Mais le retour d’un véritable racisme décomplexé ne date pas de ces derniers jours. Les cris de singe subis par des joueurs de football en raison de la couleur de leur peau et les bananes jetées à Christiane Taubira sont encore dans tous les esprits. Comme les propos de Nadine Morano sur la France, « pays de race blanche » et toutes les horreurs entendues lors des manifestations anti-réfugiés. Personne n’a oublié non plus comment le débat sur l’identité nationale a ouvert la boite de Pandore en offrant aux racistes de tous poils le loisir de venir se soulager sous les ors de la République. Tout le monde se souvient aussi de ces « islamo-gauchistes » – preuve supplémentaire que les extrêmes se rejoignent – qui défilaient dans Paris en ce 15 juillet 2014 en criant « mort aux Juifs » sans que cela ne suscite, en dehors de ceux visés par ces menaces, une émotion particulière dans le pays. Chacun, enfin, garde en mémoire ces panneaux qui promettaient d’envoyer « les pédés au bûcher » lors des manifestations contre le mariage pour tous. 

Depuis plusieurs années, nous assistons à une escalade raciste, antisémite, homophobe qui témoigne de la vitalité des extrémismes identitaires en France. On assiste surtout à un phénomène d’accoutumance à la faveur duquel nos concitoyens semblent s’être habitués à des mots qui n’avaient plus court et qui, il n’y avait pas si longtemps, disqualifiaient leurs auteurs et suscitaient la réprobation générale. 

Il ne faut pas se résoudre à cette surenchère dont on connaît parfaitement les mécanismes et qui constitue souvent le prélude au passage à l’acte.

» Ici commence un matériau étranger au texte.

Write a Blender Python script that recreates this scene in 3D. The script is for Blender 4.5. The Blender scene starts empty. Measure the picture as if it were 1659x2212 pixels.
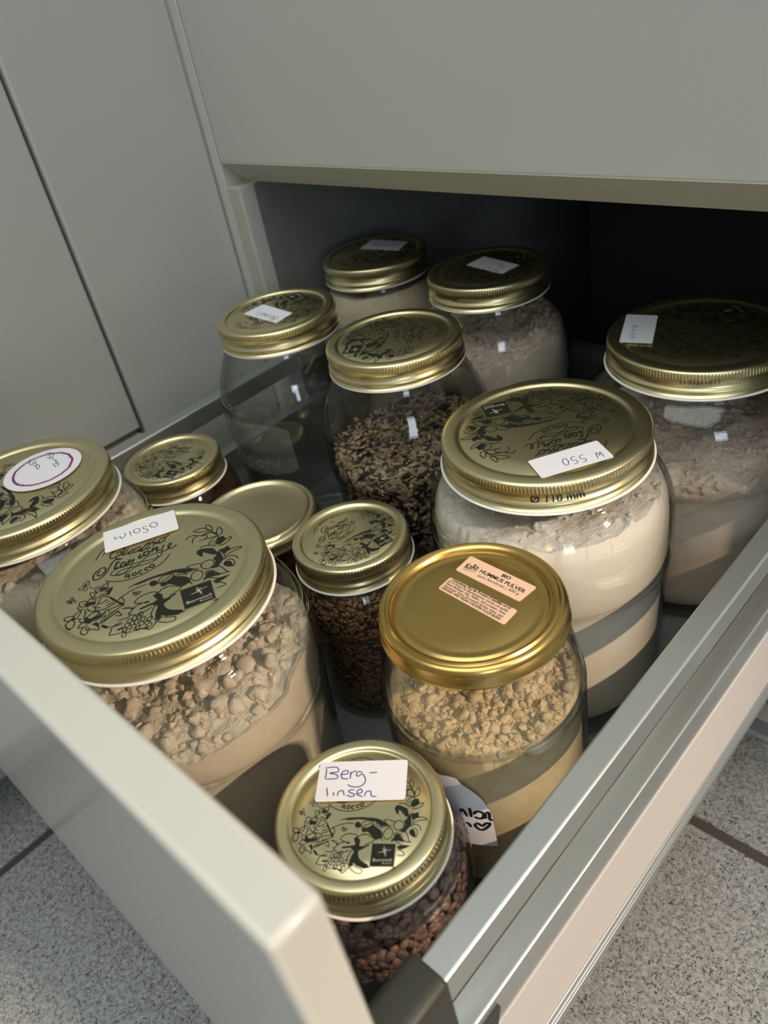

Dans le contexte électoral de l’année 2017, ceux qui ont une parole publique ont aussi des devoirs. Les élus, et les candidats aux élections, ont une responsabilité particulière : celle de participer à la formation de l’opinion publique. Quand ils s’expriment, ils ont de ce fait un devoir d’exemplarité dont ils ne devraient jamais se départir, au risque de créer un appel d’air qui ne fera qu’attiser la prolifération de la haine. 

La LICRA proposera dans quelques jours aux candidats aux élections présidentielles et législatives un texte inédit : une charte éthique républicaine dont la liste des signataires sera rendue publique. Elle aura pour objectif de demander à ceux qui briguent le suffrage du peuple français d’être dignes, dans leur expression publique mais aussi dans leurs actes, des valeurs gravées au fronton de nos mairies et de nos écoles et qui figurent dans notre Constitution.